Molly Wasow Park, commissioner of NYC’s Department of Social Services, said the new fare cap will help Fair Fares participants save more money.
“It is imperative that the city’s subways, buses, and paratransit services are affordable to all New Yorkers, and the transition of Fair Fares to OMNY, coupled with the recent income eligibility expansion, will contribute significantly to our efforts to advance transit equity by not only making more New Yorkers eligible for half-priced fares but making it easier than ever to manage transit costs and save even more with fare capping,” Wasow Park said.
Fair Fares is only available to New York adults up to age 64.
Brian Fritsch, associate director of the Permanent Citizens Advisory Committee to the MTA, applauded OMNY’s rollout of the discount program.
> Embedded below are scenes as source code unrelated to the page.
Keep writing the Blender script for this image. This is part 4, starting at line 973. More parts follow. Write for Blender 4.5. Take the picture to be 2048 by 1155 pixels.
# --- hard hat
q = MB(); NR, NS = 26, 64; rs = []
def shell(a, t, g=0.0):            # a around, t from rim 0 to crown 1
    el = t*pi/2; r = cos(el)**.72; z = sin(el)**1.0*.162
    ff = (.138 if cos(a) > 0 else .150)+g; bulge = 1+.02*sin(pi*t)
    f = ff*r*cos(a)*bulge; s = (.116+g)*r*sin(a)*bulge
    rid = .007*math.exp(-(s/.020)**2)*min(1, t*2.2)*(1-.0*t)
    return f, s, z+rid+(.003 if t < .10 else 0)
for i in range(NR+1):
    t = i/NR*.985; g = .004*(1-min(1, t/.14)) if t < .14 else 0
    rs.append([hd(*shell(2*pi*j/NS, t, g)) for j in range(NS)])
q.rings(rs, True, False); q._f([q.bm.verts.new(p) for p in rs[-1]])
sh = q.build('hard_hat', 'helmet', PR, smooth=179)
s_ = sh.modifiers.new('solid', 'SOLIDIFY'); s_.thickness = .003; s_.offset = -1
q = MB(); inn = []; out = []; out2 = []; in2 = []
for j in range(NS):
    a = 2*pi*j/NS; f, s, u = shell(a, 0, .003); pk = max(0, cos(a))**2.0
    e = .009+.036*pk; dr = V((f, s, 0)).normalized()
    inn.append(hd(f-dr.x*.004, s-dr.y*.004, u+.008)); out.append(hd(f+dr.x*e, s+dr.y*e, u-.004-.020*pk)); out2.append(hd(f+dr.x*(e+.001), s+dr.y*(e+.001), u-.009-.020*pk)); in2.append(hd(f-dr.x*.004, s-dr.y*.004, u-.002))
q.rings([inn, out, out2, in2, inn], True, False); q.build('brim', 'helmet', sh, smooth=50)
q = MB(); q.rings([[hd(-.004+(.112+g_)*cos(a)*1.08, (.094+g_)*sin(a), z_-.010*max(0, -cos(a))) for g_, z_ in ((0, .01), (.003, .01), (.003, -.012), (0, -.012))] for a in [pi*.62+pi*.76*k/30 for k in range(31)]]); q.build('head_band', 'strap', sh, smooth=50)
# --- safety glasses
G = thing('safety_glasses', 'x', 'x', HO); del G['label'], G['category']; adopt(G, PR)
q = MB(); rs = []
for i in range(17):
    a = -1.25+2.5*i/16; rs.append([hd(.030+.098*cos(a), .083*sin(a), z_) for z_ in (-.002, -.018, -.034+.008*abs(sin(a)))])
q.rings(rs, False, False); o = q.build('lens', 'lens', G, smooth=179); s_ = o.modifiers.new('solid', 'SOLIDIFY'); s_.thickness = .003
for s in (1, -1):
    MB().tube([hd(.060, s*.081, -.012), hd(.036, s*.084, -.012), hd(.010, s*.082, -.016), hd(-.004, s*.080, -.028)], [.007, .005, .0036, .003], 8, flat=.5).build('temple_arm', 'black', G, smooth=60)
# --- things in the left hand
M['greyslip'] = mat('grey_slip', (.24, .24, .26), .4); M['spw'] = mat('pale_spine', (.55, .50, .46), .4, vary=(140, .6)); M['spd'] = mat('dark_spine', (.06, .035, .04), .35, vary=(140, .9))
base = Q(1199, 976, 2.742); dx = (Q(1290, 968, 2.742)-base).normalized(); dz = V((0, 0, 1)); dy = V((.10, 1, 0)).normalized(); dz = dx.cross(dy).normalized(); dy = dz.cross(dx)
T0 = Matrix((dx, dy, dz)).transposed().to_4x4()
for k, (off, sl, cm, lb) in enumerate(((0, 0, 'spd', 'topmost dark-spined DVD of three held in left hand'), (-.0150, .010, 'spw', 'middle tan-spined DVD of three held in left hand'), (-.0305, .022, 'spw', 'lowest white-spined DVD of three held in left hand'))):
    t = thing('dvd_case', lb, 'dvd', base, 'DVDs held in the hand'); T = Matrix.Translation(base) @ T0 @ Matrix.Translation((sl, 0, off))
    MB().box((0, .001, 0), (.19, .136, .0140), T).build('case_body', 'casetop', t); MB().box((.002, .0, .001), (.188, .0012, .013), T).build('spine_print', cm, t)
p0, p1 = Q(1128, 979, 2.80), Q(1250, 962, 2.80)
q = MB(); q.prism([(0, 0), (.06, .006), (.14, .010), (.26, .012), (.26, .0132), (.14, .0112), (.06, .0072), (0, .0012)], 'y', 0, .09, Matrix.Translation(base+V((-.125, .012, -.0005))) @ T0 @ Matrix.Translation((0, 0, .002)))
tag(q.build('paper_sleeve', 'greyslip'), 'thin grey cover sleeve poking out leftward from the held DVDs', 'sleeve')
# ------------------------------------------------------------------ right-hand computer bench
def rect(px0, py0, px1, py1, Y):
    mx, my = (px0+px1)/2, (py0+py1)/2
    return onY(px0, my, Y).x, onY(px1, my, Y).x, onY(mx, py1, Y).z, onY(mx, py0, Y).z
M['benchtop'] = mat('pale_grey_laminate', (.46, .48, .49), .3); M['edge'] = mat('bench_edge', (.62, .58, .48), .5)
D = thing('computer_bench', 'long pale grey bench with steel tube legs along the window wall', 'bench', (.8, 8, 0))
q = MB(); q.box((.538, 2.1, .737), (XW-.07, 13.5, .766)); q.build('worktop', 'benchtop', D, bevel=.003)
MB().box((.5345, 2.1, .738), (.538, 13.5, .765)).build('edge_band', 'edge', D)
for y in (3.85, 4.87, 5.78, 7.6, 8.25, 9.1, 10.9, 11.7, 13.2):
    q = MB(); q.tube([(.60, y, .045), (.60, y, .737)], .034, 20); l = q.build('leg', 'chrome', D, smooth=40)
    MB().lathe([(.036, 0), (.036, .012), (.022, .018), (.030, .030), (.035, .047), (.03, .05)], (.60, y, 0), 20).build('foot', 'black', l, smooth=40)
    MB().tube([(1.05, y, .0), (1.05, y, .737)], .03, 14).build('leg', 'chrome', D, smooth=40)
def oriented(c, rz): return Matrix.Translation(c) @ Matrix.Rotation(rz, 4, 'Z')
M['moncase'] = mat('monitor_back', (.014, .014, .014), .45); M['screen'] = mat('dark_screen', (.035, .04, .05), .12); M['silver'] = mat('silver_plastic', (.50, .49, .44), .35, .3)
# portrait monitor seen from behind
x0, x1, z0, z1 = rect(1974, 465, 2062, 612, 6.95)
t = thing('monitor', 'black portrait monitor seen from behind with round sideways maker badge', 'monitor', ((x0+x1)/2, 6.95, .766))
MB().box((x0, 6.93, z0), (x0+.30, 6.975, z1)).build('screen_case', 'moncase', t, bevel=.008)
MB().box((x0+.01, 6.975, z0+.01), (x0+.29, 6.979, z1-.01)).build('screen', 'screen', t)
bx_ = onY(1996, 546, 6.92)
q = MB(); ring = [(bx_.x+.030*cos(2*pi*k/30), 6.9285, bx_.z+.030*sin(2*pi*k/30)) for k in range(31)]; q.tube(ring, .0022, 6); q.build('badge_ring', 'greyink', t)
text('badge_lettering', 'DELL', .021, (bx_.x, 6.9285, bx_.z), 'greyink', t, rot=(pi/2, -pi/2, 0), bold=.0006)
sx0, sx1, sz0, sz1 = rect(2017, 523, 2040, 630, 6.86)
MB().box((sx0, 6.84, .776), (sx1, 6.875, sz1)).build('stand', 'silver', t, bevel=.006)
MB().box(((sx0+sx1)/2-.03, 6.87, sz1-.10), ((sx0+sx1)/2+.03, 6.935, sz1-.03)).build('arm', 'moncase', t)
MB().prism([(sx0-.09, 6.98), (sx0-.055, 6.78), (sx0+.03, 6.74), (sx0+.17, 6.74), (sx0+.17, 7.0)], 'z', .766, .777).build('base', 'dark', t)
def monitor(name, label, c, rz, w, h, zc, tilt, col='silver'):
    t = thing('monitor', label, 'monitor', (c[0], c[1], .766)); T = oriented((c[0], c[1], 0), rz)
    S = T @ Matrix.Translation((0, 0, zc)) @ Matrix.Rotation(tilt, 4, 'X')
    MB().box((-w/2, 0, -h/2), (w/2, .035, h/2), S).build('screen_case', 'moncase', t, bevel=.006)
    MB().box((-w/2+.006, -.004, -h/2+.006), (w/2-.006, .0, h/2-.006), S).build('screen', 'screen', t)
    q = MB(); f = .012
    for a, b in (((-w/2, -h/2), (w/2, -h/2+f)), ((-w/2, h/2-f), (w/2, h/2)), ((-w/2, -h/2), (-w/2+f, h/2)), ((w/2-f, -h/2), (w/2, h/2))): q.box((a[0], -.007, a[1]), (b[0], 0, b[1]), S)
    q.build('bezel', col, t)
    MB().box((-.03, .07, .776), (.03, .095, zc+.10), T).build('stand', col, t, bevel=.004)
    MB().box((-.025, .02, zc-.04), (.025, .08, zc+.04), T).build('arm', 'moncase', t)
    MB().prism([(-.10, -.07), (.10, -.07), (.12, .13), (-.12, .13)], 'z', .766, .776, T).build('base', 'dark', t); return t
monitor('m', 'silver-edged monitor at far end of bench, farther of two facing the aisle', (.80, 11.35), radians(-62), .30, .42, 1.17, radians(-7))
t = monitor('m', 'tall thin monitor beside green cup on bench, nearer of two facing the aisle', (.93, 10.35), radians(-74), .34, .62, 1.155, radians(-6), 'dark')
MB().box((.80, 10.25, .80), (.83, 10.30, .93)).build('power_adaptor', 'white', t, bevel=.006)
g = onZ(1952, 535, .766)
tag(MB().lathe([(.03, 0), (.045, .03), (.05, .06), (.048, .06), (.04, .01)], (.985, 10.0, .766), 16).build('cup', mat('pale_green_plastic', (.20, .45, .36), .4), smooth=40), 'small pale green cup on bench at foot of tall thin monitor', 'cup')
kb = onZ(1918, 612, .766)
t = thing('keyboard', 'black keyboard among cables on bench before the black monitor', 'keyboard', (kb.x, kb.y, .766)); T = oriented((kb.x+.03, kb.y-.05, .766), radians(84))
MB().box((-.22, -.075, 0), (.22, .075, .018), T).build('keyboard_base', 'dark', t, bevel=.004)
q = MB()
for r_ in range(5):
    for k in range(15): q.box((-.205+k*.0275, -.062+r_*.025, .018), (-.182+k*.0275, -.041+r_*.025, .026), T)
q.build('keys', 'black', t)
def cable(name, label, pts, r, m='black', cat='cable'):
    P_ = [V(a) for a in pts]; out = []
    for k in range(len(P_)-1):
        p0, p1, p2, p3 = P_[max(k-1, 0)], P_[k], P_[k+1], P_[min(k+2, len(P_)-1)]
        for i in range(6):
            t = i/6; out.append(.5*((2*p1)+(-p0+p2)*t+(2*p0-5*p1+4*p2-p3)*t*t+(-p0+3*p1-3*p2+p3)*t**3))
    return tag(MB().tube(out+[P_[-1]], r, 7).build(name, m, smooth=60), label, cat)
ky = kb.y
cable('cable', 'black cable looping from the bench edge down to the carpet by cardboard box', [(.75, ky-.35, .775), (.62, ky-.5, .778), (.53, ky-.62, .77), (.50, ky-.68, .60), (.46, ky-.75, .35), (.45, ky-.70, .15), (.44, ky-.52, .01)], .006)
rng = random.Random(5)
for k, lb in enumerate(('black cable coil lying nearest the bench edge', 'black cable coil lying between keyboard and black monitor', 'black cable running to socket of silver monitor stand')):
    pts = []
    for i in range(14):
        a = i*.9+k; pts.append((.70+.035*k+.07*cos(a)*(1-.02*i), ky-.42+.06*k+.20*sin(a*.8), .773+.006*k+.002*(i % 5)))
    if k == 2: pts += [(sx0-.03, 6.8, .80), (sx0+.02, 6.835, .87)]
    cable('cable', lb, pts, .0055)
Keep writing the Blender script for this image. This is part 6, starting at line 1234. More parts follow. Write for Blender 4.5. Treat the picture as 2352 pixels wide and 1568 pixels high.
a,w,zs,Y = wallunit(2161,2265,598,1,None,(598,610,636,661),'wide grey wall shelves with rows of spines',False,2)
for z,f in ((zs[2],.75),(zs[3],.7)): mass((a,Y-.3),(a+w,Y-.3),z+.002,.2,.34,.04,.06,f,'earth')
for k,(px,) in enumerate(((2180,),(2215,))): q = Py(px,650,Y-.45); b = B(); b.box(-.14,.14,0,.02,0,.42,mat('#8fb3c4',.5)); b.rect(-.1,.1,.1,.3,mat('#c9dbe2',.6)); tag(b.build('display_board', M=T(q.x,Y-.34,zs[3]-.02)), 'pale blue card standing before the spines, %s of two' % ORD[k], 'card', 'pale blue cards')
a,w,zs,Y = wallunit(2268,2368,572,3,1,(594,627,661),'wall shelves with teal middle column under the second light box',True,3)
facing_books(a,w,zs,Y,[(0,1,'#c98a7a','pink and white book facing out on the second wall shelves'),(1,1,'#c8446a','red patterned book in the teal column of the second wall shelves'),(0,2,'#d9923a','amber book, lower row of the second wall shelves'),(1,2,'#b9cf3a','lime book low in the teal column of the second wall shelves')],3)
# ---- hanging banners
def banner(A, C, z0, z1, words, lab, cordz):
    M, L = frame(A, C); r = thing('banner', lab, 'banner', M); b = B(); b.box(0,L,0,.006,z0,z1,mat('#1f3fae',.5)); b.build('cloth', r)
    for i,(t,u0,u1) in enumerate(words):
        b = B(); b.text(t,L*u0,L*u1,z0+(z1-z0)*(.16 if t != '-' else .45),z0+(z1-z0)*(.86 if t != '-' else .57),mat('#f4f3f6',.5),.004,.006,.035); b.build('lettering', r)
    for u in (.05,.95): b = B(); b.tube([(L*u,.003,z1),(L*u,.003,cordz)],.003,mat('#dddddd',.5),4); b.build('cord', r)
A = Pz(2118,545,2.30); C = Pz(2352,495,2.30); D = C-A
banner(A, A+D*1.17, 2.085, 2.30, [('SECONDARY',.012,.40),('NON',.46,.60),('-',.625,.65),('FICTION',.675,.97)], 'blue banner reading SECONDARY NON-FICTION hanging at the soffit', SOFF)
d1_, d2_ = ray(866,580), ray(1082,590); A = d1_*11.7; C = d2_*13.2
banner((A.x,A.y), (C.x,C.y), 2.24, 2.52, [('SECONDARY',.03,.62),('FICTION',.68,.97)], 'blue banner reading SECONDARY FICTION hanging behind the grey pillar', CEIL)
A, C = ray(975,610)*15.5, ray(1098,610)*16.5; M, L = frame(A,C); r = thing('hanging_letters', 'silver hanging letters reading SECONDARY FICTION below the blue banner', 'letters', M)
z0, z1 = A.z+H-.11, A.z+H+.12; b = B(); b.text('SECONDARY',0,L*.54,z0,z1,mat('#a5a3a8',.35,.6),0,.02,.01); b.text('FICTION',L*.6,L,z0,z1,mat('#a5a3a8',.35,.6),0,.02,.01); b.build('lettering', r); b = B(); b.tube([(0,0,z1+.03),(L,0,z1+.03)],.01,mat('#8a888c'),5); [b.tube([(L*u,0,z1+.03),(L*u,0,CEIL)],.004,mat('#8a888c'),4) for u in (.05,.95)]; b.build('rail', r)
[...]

However, he said more still needs to be done to help low-income and minimum-wage earning public transit users in the city.
“With OMNY fully rolling out to Fair Fares, low-income riders will finally be able to take advantage of fare capping, another key tool for keeping fares low for dedicated riders,” he said. “While Fair Fares is a crucial program that brings half fare transit to riders making under 145% of the federal poverty level, we continue to call for the program’s eligibility threshold to be raised to 200% and to the LIRR and Metro-North within New York City, so riders—including hundreds of thousands of minimum wage workers—can take advantage of the fastest mode of transit available to them.”